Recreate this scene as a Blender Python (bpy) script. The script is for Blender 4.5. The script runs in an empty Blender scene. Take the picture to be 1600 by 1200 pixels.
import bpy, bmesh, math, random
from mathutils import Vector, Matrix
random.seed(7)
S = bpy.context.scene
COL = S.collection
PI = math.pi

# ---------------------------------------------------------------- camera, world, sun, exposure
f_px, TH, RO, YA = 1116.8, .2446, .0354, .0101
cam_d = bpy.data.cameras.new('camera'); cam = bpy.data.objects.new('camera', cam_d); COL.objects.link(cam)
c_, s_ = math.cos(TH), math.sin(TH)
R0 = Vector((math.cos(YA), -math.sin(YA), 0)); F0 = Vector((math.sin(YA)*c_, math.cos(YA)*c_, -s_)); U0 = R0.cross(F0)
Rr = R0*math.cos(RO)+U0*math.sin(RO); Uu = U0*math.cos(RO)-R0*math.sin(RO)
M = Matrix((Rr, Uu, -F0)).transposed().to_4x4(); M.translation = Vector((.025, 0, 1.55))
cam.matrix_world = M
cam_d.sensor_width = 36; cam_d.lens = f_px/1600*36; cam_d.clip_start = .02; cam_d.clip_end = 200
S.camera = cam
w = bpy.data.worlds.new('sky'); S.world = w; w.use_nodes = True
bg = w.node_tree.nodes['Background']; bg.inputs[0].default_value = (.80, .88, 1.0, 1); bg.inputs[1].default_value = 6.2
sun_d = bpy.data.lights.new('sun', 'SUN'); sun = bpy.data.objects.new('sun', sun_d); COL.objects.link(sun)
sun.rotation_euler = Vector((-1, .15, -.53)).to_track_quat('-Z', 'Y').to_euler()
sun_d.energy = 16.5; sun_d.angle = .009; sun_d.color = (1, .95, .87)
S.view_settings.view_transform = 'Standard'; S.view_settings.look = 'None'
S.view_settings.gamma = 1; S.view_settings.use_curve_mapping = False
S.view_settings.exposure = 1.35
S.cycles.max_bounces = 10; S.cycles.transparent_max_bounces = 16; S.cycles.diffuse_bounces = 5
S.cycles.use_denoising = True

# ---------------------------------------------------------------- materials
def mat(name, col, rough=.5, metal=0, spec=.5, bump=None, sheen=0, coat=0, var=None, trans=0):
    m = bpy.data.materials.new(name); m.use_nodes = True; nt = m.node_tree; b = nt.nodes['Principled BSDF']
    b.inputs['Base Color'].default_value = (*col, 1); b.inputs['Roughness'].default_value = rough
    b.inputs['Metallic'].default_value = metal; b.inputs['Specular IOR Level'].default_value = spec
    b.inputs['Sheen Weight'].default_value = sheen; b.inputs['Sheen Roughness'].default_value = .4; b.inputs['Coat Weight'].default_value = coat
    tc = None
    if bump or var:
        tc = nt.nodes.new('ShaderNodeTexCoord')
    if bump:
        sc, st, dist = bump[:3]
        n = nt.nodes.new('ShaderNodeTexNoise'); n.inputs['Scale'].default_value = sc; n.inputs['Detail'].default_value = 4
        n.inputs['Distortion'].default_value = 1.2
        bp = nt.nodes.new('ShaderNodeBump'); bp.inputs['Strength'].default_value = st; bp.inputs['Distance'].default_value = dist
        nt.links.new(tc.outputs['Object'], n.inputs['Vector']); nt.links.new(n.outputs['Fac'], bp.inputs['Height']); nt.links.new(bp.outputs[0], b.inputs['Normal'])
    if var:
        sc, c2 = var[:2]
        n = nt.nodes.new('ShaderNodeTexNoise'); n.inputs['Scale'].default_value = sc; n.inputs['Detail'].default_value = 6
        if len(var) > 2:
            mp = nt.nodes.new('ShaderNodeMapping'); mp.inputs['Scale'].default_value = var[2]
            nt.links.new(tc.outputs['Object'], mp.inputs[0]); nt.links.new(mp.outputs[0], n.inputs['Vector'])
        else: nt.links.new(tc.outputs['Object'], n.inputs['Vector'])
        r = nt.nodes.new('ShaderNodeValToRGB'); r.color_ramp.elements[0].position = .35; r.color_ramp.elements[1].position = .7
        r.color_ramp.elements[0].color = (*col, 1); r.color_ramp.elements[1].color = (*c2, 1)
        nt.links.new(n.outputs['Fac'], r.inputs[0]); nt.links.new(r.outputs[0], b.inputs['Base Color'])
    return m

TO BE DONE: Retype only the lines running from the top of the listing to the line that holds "S.cycles.use_denoising = True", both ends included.

FINISHED TASK:
Recreate this scene as a Blender Python (bpy) script. The script is for Blender 4.5. The script runs in an empty Blender scene. Take the picture to be 1600 by 1200 pixels.
import bpy, bmesh, math, random
from mathutils import Vector, Matrix
random.seed(7)
S = bpy.context.scene
COL = S.collection
PI = math.pi

# ---------------------------------------------------------------- camera, world, sun, exposure
f_px, TH, RO, YA = 1116.8, .2446, .0354, .0101
cam_d = bpy.data.cameras.new('camera'); cam = bpy.data.objects.new('camera', cam_d); COL.objects.link(cam)
c_, s_ = math.cos(TH), math.sin(TH)
R0 = Vector((math.cos(YA), -math.sin(YA), 0)); F0 = Vector((math.sin(YA)*c_, math.cos(YA)*c_, -s_)); U0 = R0.cross(F0)
Rr = R0*math.cos(RO)+U0*math.sin(RO); Uu = U0*math.cos(RO)-R0*math.sin(RO)
M = Matrix((Rr, Uu, -F0)).transposed().to_4x4(); M.translation = Vector((.025, 0, 1.55))
cam.matrix_world = M
cam_d.sensor_width = 36; cam_d.lens = f_px/1600*36; cam_d.clip_start = .02; cam_d.clip_end = 200
S.camera = cam
w = bpy.data.worlds.new('sky'); S.world = w; w.use_nodes = True
bg = w.node_tree.nodes['Background']; bg.inputs[0].default_value = (.80, .88, 1.0, 1); bg.inputs[1].default_value = 6.2
sun_d = bpy.data.lights.new('sun', 'SUN'); sun = bpy.data.objects.new('sun', sun_d); COL.objects.link(sun)
sun.rotation_euler = Vector((-1, .15, -.53)).to_track_quat('-Z', 'Y').to_euler()
sun_d.energy = 16.5; sun_d.angle = .009; sun_d.color = (1, .95, .87)
S.view_settings.view_transform = 'Standard'; S.view_settings.look = 'None'
S.view_settings.gamma = 1; S.view_settings.use_curve_mapping = False
S.view_settings.exposure = 1.35
S.cycles.max_bounces = 10; S.cycles.transparent_max_bounces = 16; S.cycles.diffuse_bounces = 5
S.cycles.use_denoising = True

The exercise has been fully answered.